Holding Pattern

>> Sunday, February 28, 2010

On the last post, many commented on the fact they also include a waiting period from the time they stop writing to the time they start revising.

I could not agree more.

Too many times, I've seen writers far more interested in "getting published" than in doing great work. They have their friends look it over, make changes on the fly, and send it out the following day. OK, you can do that if you've got someone looking for typos or a few poorly chosen words when it's otherwise "finished." But, if you're making major revisions and then hustling it out the door, you'd better be the Mozart of the spoken word or you're in for an ugly surprise.

Perhaps my attitude on this is influenced by the fact that I never read anything that sounded anywhere near finished and/or good that someone was in a hurry to send off to agents and/or publishers. I'd be slogging through an MS (back when I was in "writer's groups" on-line), thinking, "When she does the next revision, she so needs to fix the dialog," or "This makes no sense. I hope he fixes this during the next revision." I'd make comments, as encouragingly as I could, but they'd boil down to, "Seriously, read this dialog out loud because it's stilted and clumsy," and "What possible motivation would someone have to do this?" Why would I say that? Because, if you review something without being honest, it's worse than no review at all. But that's another post.

Sometimes, one of my talented friends will send me something where my reaction is, "Damn, send it!" But it's because they're sending me something that's effectively (if not already) finished.

The thing is, I feel strongly that one shouldn't rush writing. That doesn't always apply. Journalists have to get something in by a date. College students, perhaps some freelancers and, of course, people who have already agreed in advance to write book(s). Heck, I've got a paper for a conference I need to be kicking out yesterday.

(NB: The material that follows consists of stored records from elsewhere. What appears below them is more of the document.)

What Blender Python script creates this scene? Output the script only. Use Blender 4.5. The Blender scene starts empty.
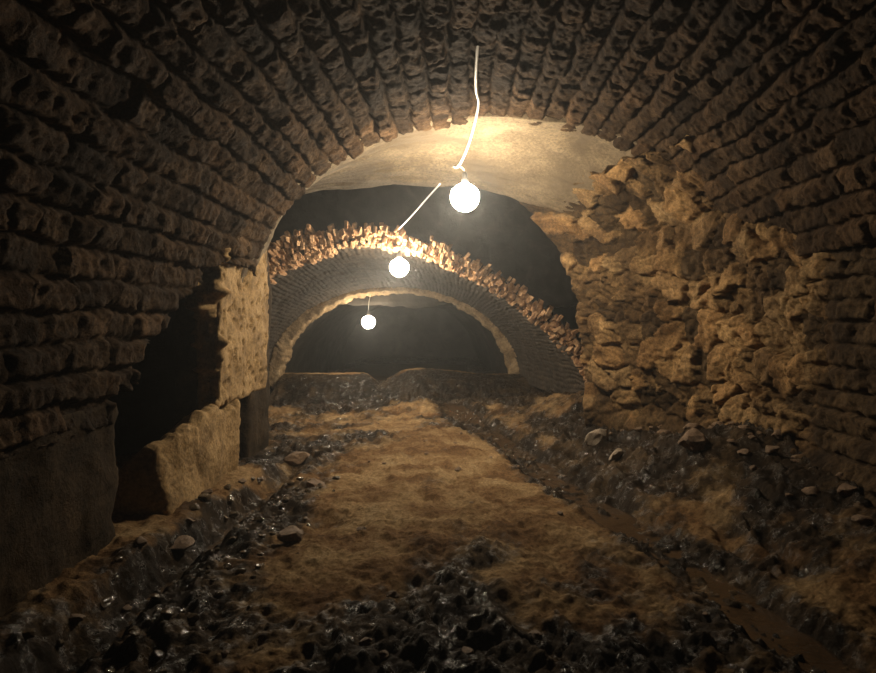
import bpy, bmesh, math, random
import numpy as np
from mathutils import Vector
random.seed(7)
rng = np.random.default_rng(7)
scene = bpy.context.scene
COL = scene.collection
CAM_H = 1.4
PI = math.pi

# ------------------------------------------------------------------ noise
def _h(i, j, k, seed):
    i = i.astype(np.int64).astype(np.uint32); j = j.astype(np.int64).astype(np.uint32); k = k.astype(np.int64).astype(np.uint32)
    n = i*np.uint32(374761393) + j*np.uint32(668265263) + k*np.uint32(2147483647) + np.uint32((seed*974711+1013) & 0xffffffff)
    n = (n ^ (n >> np.uint32(13)))*np.uint32(1274126177)
    n = (n ^ (n >> np.uint32(16)))*np.uint32(2246822519)
    n = n ^ (n >> np.uint32(15))
    return n.astype(np.float64)/4294967295.0
def vnoise(x, y, z, seed=0):
    x, y, z = np.broadcast_arrays(np.asarray(x, float), np.asarray(y, float), np.asarray(z, float))
    i, j, k = np.floor(x), np.floor(y), np.floor(z)
    u, v, w = x-i, y-j, z-k
    u = u*u*(3-2*u); v = v*v*(3-2*v); w = w*w*(3-2*w)
    r = 0
    for a in (0, 1):
        for b in (0, 1):
            for c in (0, 1):
                r = r + _h(i+a, j+b, k+c, seed)*(u if a else 1-u)*(v if b else 1-v)*(w if c else 1-w)
    return r*2-1
def fbm(x, y, z, f=1.0, octv=4, seed=0, gain=.5):
    r = 0; a = 1
    for o in range(octv):
        r = r + a*vnoise(np.asarray(x)*f, np.asarray(y)*f, np.asarray(z)*f, seed+o*17)
        f *= 2.03; a *= gain
    return r
def sstep(a, b, x):
    t = np.clip((np.asarray(x, float)-a)/(b-a), 0, 1)
    return t*t*(3-2*t)
def worley(u, v, seed=0, off=False):
    iu, iv = np.floor(u), np.floor(v)
    f1 = np.full(np.shape(u), 9.0); f2 = f1.copy(); cid = np.zeros(np.shape(u)); ou = cid.copy(); ov = cid.copy()
    for a in (-1, 0, 1):
        for b in (-1, 0, 1):
            ci, cj = iu+a, iv+b
            px = ci+.12+.76*_h(ci, cj, ci*0, seed); py = cj+.12+.76*_h(ci, cj, ci*0+3, seed)
            d = np.sqrt((u-px)**2+(v-py)**2)
            idv = _h(ci, cj, ci*0+7, seed)
            near = d < f1
            f2 = np.where(near, f1, np.minimum(f2, d))
            cid = np.where(near, idv, cid); ou = np.where(near, u-px, ou); ov = np.where(near, v-py, ov)
            f1 = np.where(near, d, f1)
    return (f1, f2, cid, ou, ov) if off else (f1, f2, cid)
def courses(s, y, ch=.165, ln=.36, seed=0):
    """rough coursed masonry: returns relief in metres (0 = joint bottom), stone id"""
    sw = s + .022*fbm(y, s, 0, 1.6, 3, seed+5) + .012*fbm(y, s, 0, 7, 2, seed+6)
    r = sw/ch
    row = np.floor(r)
    fr = r-row
    L = ln*(.5+.95*_h(row, row*0, row*0+1, seed))
    q = (y + .03*fbm(y, s, 3, 5, 2, seed+9))/L + _h(row, row*0+2, row*0, seed)*7
    # jitter stone ends
    c = np.floor(q); fq = q-c
    e = (_h(row, c, row*0+5, seed)-.5)*.45
    e2 = (_h(row, c+1, row*0+5, seed)-.5)*.45
    c = np.where(fq < e, c-1, np.where(fq > 1+e2, c+1, c))
    e = (_h(row, c, row*0+5, seed)-.5)*.45
    e2 = (_h(row, c+1, row*0+5, seed)-.5)*.45
    dq0 = (q-c-e)*L; dq1 = (c+1+e2-q)*L
    drow = np.minimum(fr, 1-fr)*ch; dst = np.minimum(dq0, dq1)
    jn = .010*fbm(y, s, 1, 16, 3, seed+3)
    hid = _h(row, c, row*0+11, seed)
    tilt = (_h(row, c, row*0+13, seed)-.5)
    tilt2 = (_h(row, c, row*0+14, seed)-.5)
    prof = sstep(.000, .030, drow+jn)*(.35+.65*sstep(-.002, .016, dst+jn))
    rowh = _h(row, row*0+4, row*0+9, seed)
    rel = prof*(.024+.024*hid**1.5 + .034*rowh + .030*tilt*(fr-.5)*2 + .030*tilt2*((dq0-dq1)/L))
    chip = fbm(y, s, hid*9, 13, 5, seed+21, .62)
    rel = rel+.013*chip-.010*sstep(.25, .8, fbm(y, s, 5, 6, 3, seed+23))*prof
    return rel, hid
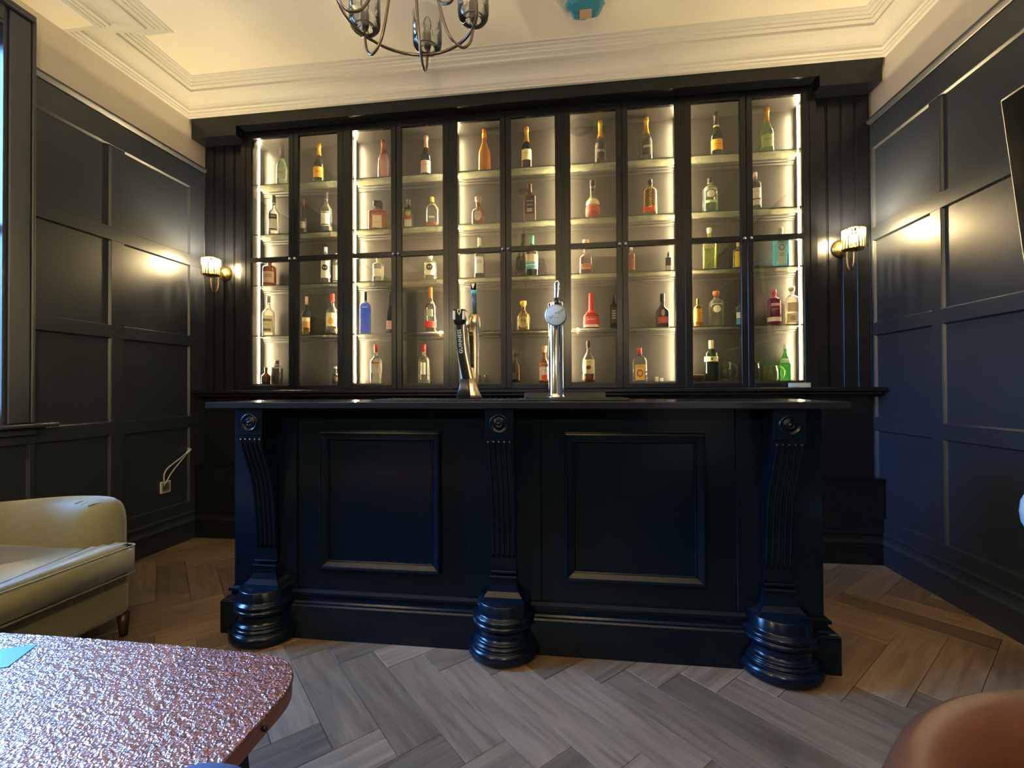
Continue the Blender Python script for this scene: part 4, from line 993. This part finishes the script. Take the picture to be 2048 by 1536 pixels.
B('c5', 2, -1.251, 0.237, 0.0415, 'square', 'green', ('241e1a', 0.3), 'square dark green bottle with green, red and white label', [(0.06, 0.62, 0.72, 'd8d0c0'), (0.36, 0.62, 0.72, '4a5a30'), (0.29, 0.37, 0.74, 'c02018'), (0.40, 0.57, 1.0, 'c89838', 'medallion')])
B('c6', 2, -1.061, 0.242, 0.0500, 'flask', 'clear', ('d8b838', 0.35, 0.3), 'clear waisted bottle with golden cap and a little amber liquor', [(0.01, 0.17, 0.95, '8a4a20', 'liquor'), (0.30, 0.36, 0.5, 'd0c8a8')])
B('c7', 2, -0.697, 0.220, 0.0510, 'round', 'amber', ('c8a078', 0.4), 'short amber bourbon bottle with oval silver label and round stopper', [(0.12, 0.50, 0.7, 'bcb0a0', 'medallion')]+lines(0.32, 1, '6a5a50', 0.2), topring=True)
B('c8', 2, -0.299, 0.296, 0.0470, 'square', 'brown', ('3a2018', 0.35), 'square dark brown whiskey bottle with black and white label', [(0.20, 0.58, 0.80, '0c0c0c')]+lines(0.32, 3, 'c8c0b0', 0.45, 0.03), [("OLD No.7", 0.010, 0.43, 'd8d0c0'), ("JACK DANIEL'S", 0.0085, 0.51, 'e8e0d0', 0, 0.006)])
B('c9', 2, 0.169, 0.298, 0.0520, 'bulb', 'clear', ('2a1a14',), 'bourbon bottle with swollen neck, torn cream label and red lower half', [(0.02, 0.30, 0.98, 'a04030', 'liquor'), (0.34, 0.50, 0.70, 'd8c8a0'), (0.18, 0.34, 0.60, 'b85040')], [('BUFFALO', 0.009, 0.31, 'f0e0c0')], capz=0.84)
B('c10', 2, 0.583, 0.274, 0.0510, 'cyl', 'gold', ('1c1814',), 'golden amber bottle with upright BANKHALL lettering and red base label', [(0.10, 0.24, 0.80, 'd04018'), (0.24, 0.68, 0.50, '5a3c10')], [('BANKHALL', 0.029, 0.46, 'ffdc60', 1)])
B('c11', 2, 1.003, 0.258, 0.0505, 'cyl', 'palegreen', ('2c2c24',), 'pale green gin bottle with round medallion label on second shelf', [(0.36, 0.66, 1.0, '5c6448', 'medallion'), (0.40, 0.60, 1.0, 'd8d4c0', 'medallion'), (0.26, 0.33, 0.5, 'a8c088')], [('PLYMOUTH', 0.0125, 0.615, 'fffbe8', 0, 0.006)])
B('c12', 2, 1.308, 0.279, 0.0415, 'cyl', 'smoke', ('d8b8a8',), 'clear bottle with white label and pale cap, half behind door frame, second shelf', [(0.30, 0.56, 0.60, 'd8ccc4'), (0.12, 0.26, 0.60, 'c8c0b8')]+lines(0.46, 1, '907878', 0.4))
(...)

But, when I'm trying to get my foot in the door, there's no advantage to becoming memorable because of the slipshod incoherent ramblings often found in early drafts. I want to put my best foot forward and it's better to send one thing late in the game but have it one's best work than to try to wear someone down by sending one piece of crap after another. In fact, that's a good way to get someone tossing one's stuff unread so that, if you ever do get to writing well, no one is willing to read it.

What does that have to do with a waiting period? It's a matter of perspective. When I'm writing furiously (because I tend to write furiously or not at all), I'm either in the white-hot phase of inspiration where everything comes out sounding like ambrosia to me or I'm slogging through something challenging that I'm sick to death of. Either way, if I turn around and start revising right then, my perspective will be skewed. If my baby's still beautiful, I'll be finding excuses on why an awkward phrasing is hilariously worth the confusion or wanting to add more flowing passages to areas that would do better to be made leaner rather than more eloquent. If, however, I've say been reading a master and therefore have decided I'm a lame hack who shouldn't be wasting her time writing, everything will sound terrible. I'll be tempted to chuck the whole thing.

I know. I've been there.

What I need is time, time to get excited about either other writing projects or life, time to forget why I did some things in this novel. That way, when I pick it back up, I can tell that I've glossed over some logical leaps or failed to explain something because it was obvious to me (since I already know all). I stand a much better chance of appreciating what actually works and becoming ruthless with what doesn't. It's still painful, of course, but I've gained enough distance that it's not like tearing myself apart.

And I'd tell anyone writing the same thing. Get some distance. How long? I say two weeks is the barest minimum. Two months is better. I take longer if I can manage.

3 comments:

  • Jeff King
     

    Yea I have learned this by trial and error.

    I have gone through several edits before I even finished a first/rough draft... huge mistake to say the least.

    If I could only give one piece of advice (once I become someone to listen to) it would be this: Finish what you have started, push forward, complete the rough draft before you stop to edit, research, contemplate or anything else that will stop composition. Once you do stop pushing it’s so hard to get the now massive boulder rolling again.

    Finish your manuscript then – revise –revise –revise… build the walls to your house before decorating the inside.
    Thx

  • The Mother
     

    I agree. When you've written the first draft, you're too close to it. You've poured your heart into it.

    You need perspective.

  • Darrell B. Nelson
     

    I found out the hard way as well. For my first novel I would write a chapter, revise that chapter, have my wife read the chapter, then revise it again before moving on. The result was a 180,000 word monstrosity that no agent would look at because it was 180,000 words. I tried editing it down and could only find a sentence here and there that, "It would just have to do without."
    After writing two more novels I looked back on it and was able to take huge chunks out of it, and often condense a page or two into one paragraph. The result was a 130,000 page novel that I am really proud of.